The Journey Continues: May 6, 2017

Yesterday was a day of garden shopping.  Getting home from California at this time of year had me hopping to get all the plants for the vegetable garden and all the ones for the deck pots.  It took most of the day to get this done.  Today and tomorrow will be filled with planting!  I had called Bonnie to check in with her before leaving the house.  I wanted to see how she was doing but spent most of the conversation hearing how my older sis was doing.  We had taken her to urgent care the day before I left.  She has rebounded well and Bonnie was so pleased.  I then called my brothers here so we could all relax knowing things were better.

By last night I was spent.  The adrenaline of helping was all gone and I had nothing left it seemed.  My grandson called to say he needed help with their lawn as he’d let it get too tall before mowing it.  He’s a good worker when he works with you, but doing work on his own usually doesn’t happen.  Today he and I will get it done so he can take it from there.

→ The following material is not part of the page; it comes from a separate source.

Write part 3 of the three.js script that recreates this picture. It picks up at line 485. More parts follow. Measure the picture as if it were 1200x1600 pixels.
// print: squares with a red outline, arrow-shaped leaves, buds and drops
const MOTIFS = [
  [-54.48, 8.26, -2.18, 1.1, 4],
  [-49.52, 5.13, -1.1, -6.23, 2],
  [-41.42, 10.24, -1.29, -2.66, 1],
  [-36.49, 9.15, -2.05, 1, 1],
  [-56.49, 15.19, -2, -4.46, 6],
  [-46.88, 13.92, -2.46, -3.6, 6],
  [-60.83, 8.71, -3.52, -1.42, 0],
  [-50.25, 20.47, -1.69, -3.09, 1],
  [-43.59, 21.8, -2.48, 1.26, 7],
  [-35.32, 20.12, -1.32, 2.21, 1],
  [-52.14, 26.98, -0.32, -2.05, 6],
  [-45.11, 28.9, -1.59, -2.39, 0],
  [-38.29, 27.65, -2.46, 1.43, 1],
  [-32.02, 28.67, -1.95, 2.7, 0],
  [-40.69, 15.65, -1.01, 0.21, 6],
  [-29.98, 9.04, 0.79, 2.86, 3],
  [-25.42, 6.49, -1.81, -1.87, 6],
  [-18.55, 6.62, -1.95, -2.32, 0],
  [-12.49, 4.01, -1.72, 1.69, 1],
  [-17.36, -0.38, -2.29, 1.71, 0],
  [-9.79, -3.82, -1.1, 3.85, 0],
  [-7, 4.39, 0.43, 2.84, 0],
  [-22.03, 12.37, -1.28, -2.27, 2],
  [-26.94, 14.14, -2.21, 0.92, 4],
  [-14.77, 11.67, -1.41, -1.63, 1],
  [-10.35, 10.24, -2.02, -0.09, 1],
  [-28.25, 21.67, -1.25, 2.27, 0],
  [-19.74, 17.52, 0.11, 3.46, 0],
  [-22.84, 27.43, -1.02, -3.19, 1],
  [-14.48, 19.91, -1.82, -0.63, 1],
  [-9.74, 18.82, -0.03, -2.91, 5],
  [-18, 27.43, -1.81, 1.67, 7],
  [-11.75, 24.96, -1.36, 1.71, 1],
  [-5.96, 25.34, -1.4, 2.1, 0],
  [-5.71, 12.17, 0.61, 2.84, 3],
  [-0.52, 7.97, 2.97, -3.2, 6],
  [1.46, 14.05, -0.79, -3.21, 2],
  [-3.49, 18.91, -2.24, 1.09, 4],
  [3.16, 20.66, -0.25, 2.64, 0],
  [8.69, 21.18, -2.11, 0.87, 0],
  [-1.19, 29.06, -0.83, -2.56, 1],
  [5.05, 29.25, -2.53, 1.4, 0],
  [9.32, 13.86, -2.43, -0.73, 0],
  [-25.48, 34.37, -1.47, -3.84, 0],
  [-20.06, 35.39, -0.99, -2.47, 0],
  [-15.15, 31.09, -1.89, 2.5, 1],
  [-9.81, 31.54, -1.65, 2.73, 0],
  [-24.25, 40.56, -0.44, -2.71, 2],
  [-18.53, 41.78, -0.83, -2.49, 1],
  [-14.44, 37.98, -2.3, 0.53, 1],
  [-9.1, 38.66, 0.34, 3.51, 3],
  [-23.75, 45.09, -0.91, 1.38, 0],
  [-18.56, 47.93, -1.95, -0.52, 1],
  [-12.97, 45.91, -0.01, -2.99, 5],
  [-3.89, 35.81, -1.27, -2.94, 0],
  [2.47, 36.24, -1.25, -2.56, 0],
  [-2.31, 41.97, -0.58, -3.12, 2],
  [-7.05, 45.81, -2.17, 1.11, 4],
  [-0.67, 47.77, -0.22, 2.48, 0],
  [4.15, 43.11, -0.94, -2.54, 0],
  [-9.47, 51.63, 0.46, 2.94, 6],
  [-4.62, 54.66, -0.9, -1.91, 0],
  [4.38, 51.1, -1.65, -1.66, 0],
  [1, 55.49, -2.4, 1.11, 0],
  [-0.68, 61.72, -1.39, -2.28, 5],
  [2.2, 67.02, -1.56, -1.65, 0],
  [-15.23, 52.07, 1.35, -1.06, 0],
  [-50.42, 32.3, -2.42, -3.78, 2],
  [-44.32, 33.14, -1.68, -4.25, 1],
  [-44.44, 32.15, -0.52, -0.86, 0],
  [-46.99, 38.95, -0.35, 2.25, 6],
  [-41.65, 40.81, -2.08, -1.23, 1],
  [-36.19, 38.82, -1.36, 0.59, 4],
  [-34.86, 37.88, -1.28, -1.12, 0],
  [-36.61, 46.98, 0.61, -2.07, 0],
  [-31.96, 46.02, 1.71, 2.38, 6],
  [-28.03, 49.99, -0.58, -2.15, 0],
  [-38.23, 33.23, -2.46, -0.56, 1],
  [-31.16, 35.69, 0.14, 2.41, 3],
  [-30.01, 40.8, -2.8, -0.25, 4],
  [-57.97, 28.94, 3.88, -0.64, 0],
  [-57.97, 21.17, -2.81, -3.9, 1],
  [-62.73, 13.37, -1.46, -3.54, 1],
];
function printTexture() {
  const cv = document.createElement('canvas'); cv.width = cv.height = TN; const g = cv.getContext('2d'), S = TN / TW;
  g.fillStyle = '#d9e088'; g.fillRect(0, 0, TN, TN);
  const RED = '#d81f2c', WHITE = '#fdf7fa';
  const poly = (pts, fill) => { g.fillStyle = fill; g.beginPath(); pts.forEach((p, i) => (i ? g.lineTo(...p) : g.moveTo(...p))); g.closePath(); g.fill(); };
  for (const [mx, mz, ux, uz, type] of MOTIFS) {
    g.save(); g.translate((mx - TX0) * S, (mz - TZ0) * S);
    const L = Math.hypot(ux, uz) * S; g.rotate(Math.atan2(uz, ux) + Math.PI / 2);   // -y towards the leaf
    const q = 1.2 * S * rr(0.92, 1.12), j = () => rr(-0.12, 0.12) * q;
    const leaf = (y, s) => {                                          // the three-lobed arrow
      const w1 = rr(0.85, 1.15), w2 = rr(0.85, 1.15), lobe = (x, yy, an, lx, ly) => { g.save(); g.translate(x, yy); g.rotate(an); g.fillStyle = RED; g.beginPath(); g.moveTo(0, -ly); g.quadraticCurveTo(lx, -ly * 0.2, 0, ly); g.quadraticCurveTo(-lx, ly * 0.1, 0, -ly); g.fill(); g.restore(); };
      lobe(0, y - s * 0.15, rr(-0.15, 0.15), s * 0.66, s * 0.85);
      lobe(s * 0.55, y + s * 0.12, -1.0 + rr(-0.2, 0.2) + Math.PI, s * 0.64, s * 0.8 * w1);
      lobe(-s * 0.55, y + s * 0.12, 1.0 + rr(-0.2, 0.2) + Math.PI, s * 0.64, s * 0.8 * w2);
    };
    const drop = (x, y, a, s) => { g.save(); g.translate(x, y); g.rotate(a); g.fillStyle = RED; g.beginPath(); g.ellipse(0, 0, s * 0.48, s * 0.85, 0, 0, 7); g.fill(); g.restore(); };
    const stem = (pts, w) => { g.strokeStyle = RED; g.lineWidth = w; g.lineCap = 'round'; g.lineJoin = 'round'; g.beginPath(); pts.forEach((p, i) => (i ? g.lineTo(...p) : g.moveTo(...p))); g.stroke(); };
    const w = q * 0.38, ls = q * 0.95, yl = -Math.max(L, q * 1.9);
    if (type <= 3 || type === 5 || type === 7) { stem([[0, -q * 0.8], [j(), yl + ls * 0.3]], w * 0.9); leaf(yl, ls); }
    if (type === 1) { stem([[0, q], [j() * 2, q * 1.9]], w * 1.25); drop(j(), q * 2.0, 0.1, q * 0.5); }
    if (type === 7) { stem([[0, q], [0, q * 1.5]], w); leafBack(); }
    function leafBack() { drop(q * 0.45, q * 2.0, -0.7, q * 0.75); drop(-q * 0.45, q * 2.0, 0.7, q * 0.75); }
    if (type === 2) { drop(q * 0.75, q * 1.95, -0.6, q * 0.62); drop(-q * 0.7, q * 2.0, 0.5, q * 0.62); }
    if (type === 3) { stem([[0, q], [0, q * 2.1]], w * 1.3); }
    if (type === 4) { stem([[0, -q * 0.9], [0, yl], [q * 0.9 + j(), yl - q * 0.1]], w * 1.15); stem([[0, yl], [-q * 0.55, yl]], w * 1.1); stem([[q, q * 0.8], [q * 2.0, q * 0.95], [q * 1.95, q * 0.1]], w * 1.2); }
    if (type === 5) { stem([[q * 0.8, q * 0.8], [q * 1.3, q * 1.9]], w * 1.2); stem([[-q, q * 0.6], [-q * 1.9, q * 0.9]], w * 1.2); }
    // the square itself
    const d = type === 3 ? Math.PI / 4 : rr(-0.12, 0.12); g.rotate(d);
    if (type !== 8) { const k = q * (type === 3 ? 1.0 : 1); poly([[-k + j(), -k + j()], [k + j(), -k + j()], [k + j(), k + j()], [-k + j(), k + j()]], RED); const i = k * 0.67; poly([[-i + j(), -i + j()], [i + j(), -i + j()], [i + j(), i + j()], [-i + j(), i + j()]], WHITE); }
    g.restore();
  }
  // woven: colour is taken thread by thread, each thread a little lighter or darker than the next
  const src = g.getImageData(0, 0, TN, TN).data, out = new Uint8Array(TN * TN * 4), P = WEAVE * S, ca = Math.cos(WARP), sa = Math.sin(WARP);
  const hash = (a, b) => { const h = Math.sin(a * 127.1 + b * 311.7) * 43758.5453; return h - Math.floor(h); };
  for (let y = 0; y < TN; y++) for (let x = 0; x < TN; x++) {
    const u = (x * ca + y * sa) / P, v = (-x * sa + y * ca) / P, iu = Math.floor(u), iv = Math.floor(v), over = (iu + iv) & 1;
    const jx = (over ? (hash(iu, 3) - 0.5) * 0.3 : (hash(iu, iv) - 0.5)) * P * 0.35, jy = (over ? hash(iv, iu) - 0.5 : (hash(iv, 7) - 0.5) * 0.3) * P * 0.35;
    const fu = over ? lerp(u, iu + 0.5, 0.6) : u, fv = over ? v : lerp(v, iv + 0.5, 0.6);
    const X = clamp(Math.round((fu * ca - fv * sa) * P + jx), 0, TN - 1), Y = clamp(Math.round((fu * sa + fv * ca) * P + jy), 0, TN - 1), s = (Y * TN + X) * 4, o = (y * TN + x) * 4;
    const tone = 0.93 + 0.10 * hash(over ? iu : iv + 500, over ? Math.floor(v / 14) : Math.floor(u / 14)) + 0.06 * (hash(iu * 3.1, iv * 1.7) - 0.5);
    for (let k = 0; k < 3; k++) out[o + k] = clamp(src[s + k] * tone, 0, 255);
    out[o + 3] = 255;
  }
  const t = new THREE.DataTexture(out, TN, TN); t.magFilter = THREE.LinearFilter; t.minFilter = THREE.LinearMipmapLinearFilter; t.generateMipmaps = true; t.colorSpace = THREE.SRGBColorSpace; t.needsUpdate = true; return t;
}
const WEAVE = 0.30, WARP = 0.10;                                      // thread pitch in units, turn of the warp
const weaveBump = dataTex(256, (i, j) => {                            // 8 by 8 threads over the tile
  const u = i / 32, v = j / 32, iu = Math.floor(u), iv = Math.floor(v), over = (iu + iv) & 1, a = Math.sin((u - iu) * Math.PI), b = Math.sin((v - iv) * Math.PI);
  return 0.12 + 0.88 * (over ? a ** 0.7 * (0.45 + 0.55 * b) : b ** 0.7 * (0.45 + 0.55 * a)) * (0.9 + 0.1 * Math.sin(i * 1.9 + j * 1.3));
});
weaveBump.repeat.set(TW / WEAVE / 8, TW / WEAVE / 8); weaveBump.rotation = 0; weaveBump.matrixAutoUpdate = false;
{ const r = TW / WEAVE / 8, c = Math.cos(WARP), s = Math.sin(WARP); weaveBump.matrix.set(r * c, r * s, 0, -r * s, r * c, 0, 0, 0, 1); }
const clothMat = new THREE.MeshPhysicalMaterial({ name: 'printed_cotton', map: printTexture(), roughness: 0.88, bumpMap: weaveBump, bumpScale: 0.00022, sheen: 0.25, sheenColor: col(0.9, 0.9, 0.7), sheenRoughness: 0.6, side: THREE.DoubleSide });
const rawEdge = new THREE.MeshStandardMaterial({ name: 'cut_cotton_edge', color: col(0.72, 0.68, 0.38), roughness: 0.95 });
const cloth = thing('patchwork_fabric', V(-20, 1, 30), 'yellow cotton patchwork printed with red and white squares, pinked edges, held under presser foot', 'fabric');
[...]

This morning I was anxious and disgusted all at the same time and wondered how to get all I needed to do done.  As I got to my journaling I asked God to help me prioritize.  It was funny to hear what I’d be telling anyone who asked me–“take one step at a time”.  Relationships are always first and work will get done.  So, today I’ll start with my grandson and get that done and then I can plant the garden.  Tomorrow I can relax and do the flower pots.  By Monday I’ll be caught up and feel as though I was never behind.  I know all of this sounds trite, at least it does as I write it out.

I thank God for the tools He has taught me through the ministries of help like Celebrate Recovery.  Taking one day at a time, one moment at a time is one of those tools and I need these reminders often.